Wednesday, October 19, 2005

So, one thing about DVDs that kind of sucks is that if they are subtitled and you are bored, you can't just have the subtitles on and watch it at twice the speed if you read fast. This is because the subtitles are syncronized with the audio, not the video. And with this fact, another aspect of Douglas Coupland's writing, one of the few things I held onto, ages poorly.

Speaking of books, did I ever mention here about how The Unbearable Lightness Of Being pretty much blows? And by pretty much, I mean I recommend you don't read it. Like if someone told you it was good, just ignore them and read The Book Of Laughter And Forgetting instead. That one is not only shorter, it's also about much more. Also, the asides that are kind of philosophical actually have a point, and amount to something. They're a part of the book, because so much of the book reads like asides and digressions. With The Unbearable Lightness Of Being, that stuff is just a part of the book's voice, and so the stuff that's said (like "metaphors are dangerous, because a single metaphor can give birth to love") not only doesn't mean anything (seriously, did that line I paraphrased affect you or strike you as true in any way?) but makes the book as pretentious as its title. I read that book awhile ago. I'm kind of reading books now, but the stuff I'm reading isn't really especially compelling so I'm kind of not.

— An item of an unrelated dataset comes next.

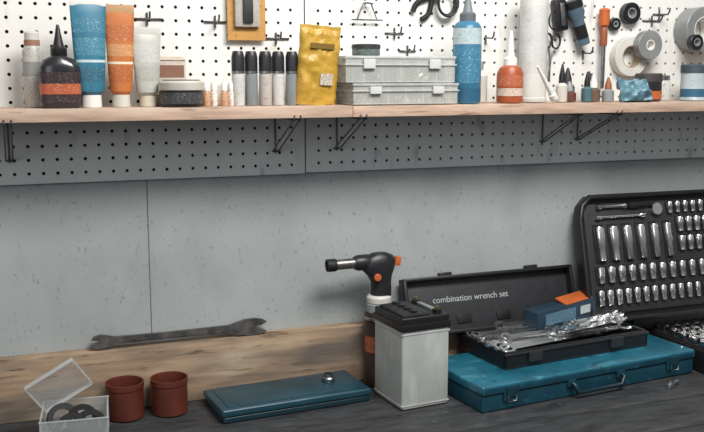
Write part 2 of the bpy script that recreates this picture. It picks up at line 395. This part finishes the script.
# ---------------------------------------------------------------- pegboard hangings
def hook(x,z,l=.035,w=.0,name='pegboard_hook'):
    e=empty(name,(x,0,z))
    wire('stem',[(0,.006,0),(0,-.003,0),(0,-l,-.002),(0,-l-.006,.004),(0,-l-.008,.012)],.0019,WIRE,e)
    if w:
        wire('crossbar',[(-w,.006,0),(-w,-.003,0),(w,-.003,0),(w,.006,0)],.002,WIRE,e)
        wire('drop',[(0,-.003,.012),(0,-.003,-.012)],.002,WIRE,e)
    else: wire('plate',[(0,-.003,.006),(0,-.003,-.014)],.002,WIRE,e)
    return e
for x,z,w in [(.262,1.655,.028),(.392,1.652,.02),(.514,1.622,.026),(.77,1.636,.02),(.985,1.63,.0),(1.42,1.675,.024),(1.235,1.60,.0),(1.44,1.69,.015),(.80,1.60,.018)]:
    hook(x,z,.032,w)
e=empty('blister_pack',(.452,-.012,1.630))
box('card',(.076,.0012,.125),(0,0,.05),printed('bp_card',(190,142,78),(150,80,30),.62,(60,60,120)),e,bev=0)
box('window',(.05,.012,.085),(0,-.006,.055),printed('bp_win',(176,172,162),(90,90,90),.6),e,bev=.004)
box('tool',(.02,.008,.06),(0,-.014,.05),DARK,e,bev=.003)
e=empty('wire_hanger',(.705,-.012,1.662))
wire('frame',[(-.022,0,0),(.022,0,0),(.008,0,.034),(-.008,0,.034)],.0018,WIRE,e,cyc=True)
wire('stem',[(0,.018,.034),(0,0,.034),(0,-.03,.03)],.0018,WIRE,e)
wire('arm',[(-.034,0,0),(.034,0,0)],.0016,WIRE,e)
# pliers at top
e=empty('pliers',(.842,-.007,1.700),(0,.7,0))
for s in (-1,1):
    wire('handle_%d'%s,[(0,0,.02),(s*.012,0,.0),(s*.02,0,-.02),(s*.012,0,-.035)],.0055,RUB,e,smooth=True)
lathe('pivot',[(.013,-.006),(.013,.006)],(0,0,.025),IRON2,e,rot=(rad(90),0,0),seg=20)
loft('jaws',[(.03,.014,.006),(.055,.01,.005),(.075,.004,.004)],(0,0,0),IRON2,e,seg=16)
e=empty('cable_coil',(.885,-.012,1.70))
for k in range(3):
    wire('loop_%d'%k,[(math.cos(a*.4)*(.018+.003*k),-.004*k,math.sin(a*.4)*(.024+.002*k)) for a in range(16)],.0022,BLACK,e,cyc=True)
e=empty('flashlight',(1.208,-.022,1.660),(0,-.35,0))
lathe('body',[(.012,-.045),(.014,-.043),(.014,.012),(.02,.026),(.02,.05)],(0,0,0),M('bluegrey',(84,104,120),.4),e,seg=24)
lathe('grip',[(.0145,-.03),(.0145,.0)],(0,0,0),BLACK,e,seg=24,closed=False)
lathe('lens_ring',[(.021,.04),(.021,.056),(.017,.058)],(0,0,0),BLACK,e,seg=24)
wire('hook',[(0,.028,.02),(0,-.012,.02)],.002,WIRE,e)
e=empty('utility_holster',(1.165,-.014,1.662),(0,-.15,0))
box('body',(.03,.02,.07),(0,0,.02),BLACK,e,bev=.005)
box('clip',(.01,.006,.05),(0,-.013,.02),STEEL,e,bev=.002)
e=empty('scissors',(1.142,-.014,1.585),(0,.06,0))
for s in (-1,1):
    wire('loop_%d'%s,[(s*.011+math.cos(a*.45)*.0105,0,.04+math.sin(a*.45)*.016) for a in range(14)],.0024,BLACK,e,cyc=True)
    wire('blade_%d'%s,[(s*.008,0,.025),(s*.001,0,0),(-s*.002,0,-.05)],.0022,STEEL,e)
wire('cord',[(math.cos(a*.42)*.014,-.004,.085+math.sin(a*.42)*.02) for a in range(15)],.0018,BLACK,e,cyc=True)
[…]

Speaking of books, there's a top 100 English language novels written since 1923 up at Time.com and maybe it'll be in the magazine. It's a good list, I would say, although it's incredibly nerdy. Not only is Watchmen on it, the lone "graphic novel" (they're also called comics) but so's The Lord Of The Rings, Phillip K. Dick's Ubik, William Gibson, and Neal Stephenson. (None of these I've read, actually.) This is in addition to such stuff as 1984, Slaughterhouse Five, and A Clockwork Orange. It's a good list- both Pynchon novels I've read make it, as does Catch-22 and One Flew Over The Cuckoo's Nest. Also Lolita. Flann O'Brien's At Swim-Two-Birds made it, which I haven't read, but should.

Here's the link, actually, so I don't just name all the stuff I've either read or just like that's on there: http://www.time.com/time/2005/100books/the_complete_list.html

It's a really nerdy list. So, I'm happy with it, it reflects my tastes better than most. But it's not necessarily the list I'd read... It does a good job taking my tastes and the canon and making it all seem seamless. There's books on there I should read. (The Sot-Weed Factor- I should read more Barth just as a rule because I liked The End Of The Road.) (Maybe I should read Infinite Jest- I've heard like one bad thing, and that was from someone talking about someone else who'd read it, not their actual reaction. The "year of the Depends undergarment" thing doesn't make me laugh. And I think David Foster Wallace looks kind of an ass in photos, but that's true for most, if not all, authors.)

Oh, and Ulysses doesn't make it, which is funny because it's something I've got a bookmark in the middle (not the very middle... closer to the beginning than the actual middle) and don't know when I'll finish because I'm not feeling it.

EDIT: It actually didn't make it because it came out in 1922. That's funny for other reasons.

In other news, I watched Ong-Bak: The Thai Warrior, a movie where people get kicked and blown up and physically fucked up in all kinds of ways, and thought it was awesome. I fast-forwarded through most of the beginning. (Without reading any subtitles, as established earlier.) It's really good. You know what's not good? Oldboy. That's not kung-fu, but it's Korean and supposedly fucked-up but no, it's just total bullshit.